Vielleicht schafft das Anpassen des Innenschuhs hier Abhilfe. Generell ist ein 130er Flex schon eine Ansage und bei den meisten Herstellern der härteste Flex im Sortiment bei dieser Skischuhkategorie. Da muss ich sagen, dass sich der Salomon insgesamt doch einen Ticken weicher fährt. Ich kann nicht exakt feststellen woran es genau liegt und denke für mich, dass die „eierlegende Wollmilchsau als Skischuh“ wie in Lisas Untertitel gefragt eben technisch vielleicht doch nicht umsetzbar ist.
Wie schon in meinem Test mit dem Salomon QST 98 beschrieben, ist schnelleres Tempo auf und abseits der Pisten kein Problem.

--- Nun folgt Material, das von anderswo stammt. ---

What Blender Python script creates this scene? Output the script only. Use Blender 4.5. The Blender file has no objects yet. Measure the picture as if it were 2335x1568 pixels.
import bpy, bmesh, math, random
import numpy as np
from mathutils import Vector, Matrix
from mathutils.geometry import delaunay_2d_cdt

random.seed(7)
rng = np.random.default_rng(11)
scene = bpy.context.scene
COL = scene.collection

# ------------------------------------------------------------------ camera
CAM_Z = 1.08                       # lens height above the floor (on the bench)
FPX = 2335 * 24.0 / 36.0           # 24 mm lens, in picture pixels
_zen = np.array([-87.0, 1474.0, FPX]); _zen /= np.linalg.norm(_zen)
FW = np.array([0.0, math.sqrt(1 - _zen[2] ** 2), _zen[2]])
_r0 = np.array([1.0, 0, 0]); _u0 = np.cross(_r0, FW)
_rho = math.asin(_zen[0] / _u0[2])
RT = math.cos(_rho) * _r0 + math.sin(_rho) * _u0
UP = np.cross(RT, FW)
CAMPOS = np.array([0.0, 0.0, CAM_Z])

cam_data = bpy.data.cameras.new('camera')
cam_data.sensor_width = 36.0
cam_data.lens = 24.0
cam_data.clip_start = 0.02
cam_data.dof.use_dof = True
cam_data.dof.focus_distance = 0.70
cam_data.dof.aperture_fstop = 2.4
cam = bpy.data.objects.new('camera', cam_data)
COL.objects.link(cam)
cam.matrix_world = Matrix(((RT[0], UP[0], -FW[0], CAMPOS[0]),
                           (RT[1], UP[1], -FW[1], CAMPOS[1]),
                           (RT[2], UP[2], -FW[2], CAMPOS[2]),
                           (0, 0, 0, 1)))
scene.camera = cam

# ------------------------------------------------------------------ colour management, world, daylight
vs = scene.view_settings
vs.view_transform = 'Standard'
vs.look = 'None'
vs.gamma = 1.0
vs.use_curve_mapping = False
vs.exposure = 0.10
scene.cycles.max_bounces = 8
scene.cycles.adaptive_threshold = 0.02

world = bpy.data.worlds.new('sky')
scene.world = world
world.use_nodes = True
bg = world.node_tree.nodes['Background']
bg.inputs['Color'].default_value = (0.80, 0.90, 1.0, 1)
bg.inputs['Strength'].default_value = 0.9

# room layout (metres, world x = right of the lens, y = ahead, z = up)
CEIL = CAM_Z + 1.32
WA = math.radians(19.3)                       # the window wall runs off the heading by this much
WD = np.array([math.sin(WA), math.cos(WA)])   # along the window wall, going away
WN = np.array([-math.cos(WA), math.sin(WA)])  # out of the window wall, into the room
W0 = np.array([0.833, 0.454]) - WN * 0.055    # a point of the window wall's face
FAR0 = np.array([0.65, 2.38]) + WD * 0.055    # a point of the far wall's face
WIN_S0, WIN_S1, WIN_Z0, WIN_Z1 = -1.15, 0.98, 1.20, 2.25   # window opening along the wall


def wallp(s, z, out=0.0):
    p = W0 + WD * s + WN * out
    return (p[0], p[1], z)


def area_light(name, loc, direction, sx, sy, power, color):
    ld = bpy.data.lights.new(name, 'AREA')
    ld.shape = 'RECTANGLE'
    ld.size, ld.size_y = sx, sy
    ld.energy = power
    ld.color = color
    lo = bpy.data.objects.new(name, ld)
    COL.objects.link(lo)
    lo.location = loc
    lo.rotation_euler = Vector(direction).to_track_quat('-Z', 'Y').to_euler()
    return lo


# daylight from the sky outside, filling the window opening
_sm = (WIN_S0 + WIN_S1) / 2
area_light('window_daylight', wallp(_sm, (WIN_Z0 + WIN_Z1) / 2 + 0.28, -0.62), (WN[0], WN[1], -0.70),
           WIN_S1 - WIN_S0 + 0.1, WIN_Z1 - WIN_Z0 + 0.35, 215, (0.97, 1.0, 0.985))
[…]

Ich bin mir aber nicht sicher wie sich der Schuh verhält wenn es bei hohem Tempo mal härter zu Sache geht und ich die maximale Kontrolle beim Freeriden brauche.
Moritz Zimmermann
Felix Testfazit
Es ist ein Traum in den Salomon Shift Pro Freeride einzusteigen. Ebenfalls sitzt er super bequem bei gleichzeitig guter Kontrolle. Die Leistenbreite von 100 mm bietet viel Platz, jedoch fühlt sich der gesamte Schuh etwas weicher an als mein Vergleichsschuh bei gleichem Flex von 130. Vielleicht sind hier der Leichtbauweise dann doch technische Grenzen gesetzt, weshalb es extra dafür gefertigte rein abfahrtsorientierte Schuhe gibt, die aber eben auch meist schwerer sind. Der niedrige Stand bringt mir persönlich nur Vorteile und ich wünsche mir, dass viel mehr Skischuhe in Zukunft auf diese Bauweise setzen.